* [EXERCISE INPUT]
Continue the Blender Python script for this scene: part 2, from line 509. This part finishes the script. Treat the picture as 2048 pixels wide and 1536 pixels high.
* * *
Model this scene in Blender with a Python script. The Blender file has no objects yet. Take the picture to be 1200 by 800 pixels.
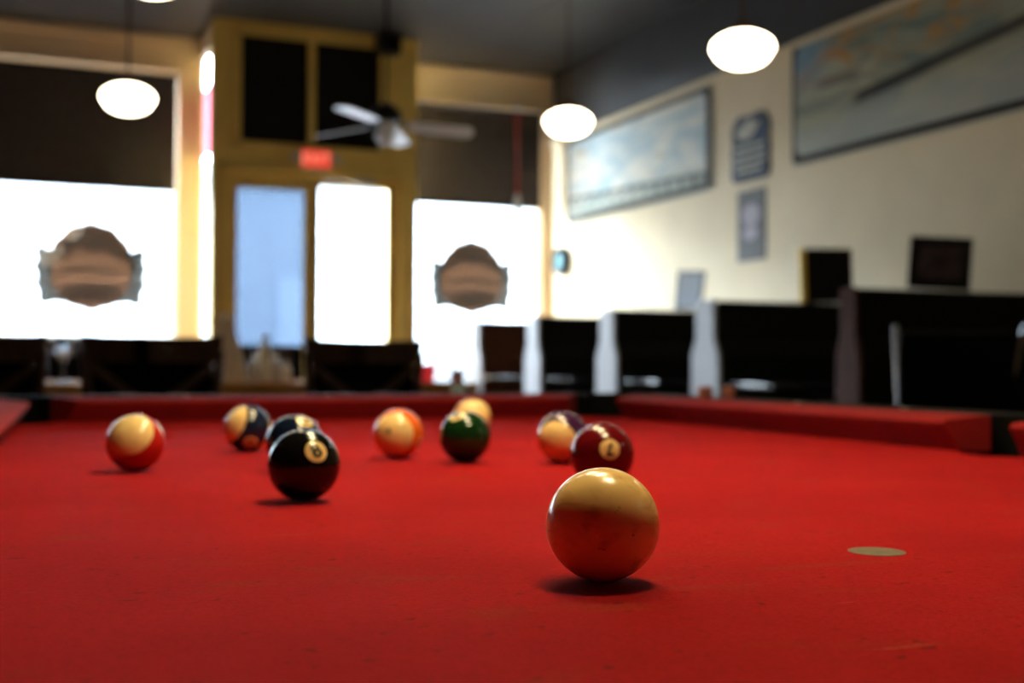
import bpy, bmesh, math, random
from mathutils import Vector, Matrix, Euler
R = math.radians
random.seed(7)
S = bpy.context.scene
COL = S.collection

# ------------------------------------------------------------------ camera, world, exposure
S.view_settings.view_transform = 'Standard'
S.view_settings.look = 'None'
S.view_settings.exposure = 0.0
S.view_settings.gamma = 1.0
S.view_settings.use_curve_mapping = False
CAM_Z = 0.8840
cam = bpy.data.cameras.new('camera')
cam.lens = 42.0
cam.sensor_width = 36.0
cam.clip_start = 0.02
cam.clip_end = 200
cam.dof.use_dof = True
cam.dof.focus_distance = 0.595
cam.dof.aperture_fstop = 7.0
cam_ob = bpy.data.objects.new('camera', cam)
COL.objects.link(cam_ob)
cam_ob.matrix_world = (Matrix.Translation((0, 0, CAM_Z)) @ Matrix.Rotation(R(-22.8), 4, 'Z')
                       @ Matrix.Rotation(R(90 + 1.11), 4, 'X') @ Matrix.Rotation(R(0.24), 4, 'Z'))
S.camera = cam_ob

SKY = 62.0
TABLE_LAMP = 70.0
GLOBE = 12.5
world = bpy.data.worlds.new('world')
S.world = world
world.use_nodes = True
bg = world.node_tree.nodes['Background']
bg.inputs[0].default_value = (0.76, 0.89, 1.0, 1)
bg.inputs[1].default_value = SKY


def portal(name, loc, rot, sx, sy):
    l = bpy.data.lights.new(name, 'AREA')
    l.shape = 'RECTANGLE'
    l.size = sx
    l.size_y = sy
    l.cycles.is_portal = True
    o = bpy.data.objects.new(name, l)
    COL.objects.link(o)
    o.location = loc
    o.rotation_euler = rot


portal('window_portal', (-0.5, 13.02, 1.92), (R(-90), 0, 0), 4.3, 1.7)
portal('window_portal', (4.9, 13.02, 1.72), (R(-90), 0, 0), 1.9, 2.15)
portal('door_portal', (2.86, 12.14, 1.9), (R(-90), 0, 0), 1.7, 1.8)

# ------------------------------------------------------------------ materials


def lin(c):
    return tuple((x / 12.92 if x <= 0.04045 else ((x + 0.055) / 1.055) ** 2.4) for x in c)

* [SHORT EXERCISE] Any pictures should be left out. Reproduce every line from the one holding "Model this scene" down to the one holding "COL = S.collection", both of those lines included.

* [THE ANSWER]
Model this scene in Blender with a Python script. The Blender file has no objects yet. Take the picture to be 1200 by 800 pixels.
import bpy, bmesh, math, random
from mathutils import Vector, Matrix, Euler
R = math.radians
random.seed(7)
S = bpy.context.scene
COL = S.collection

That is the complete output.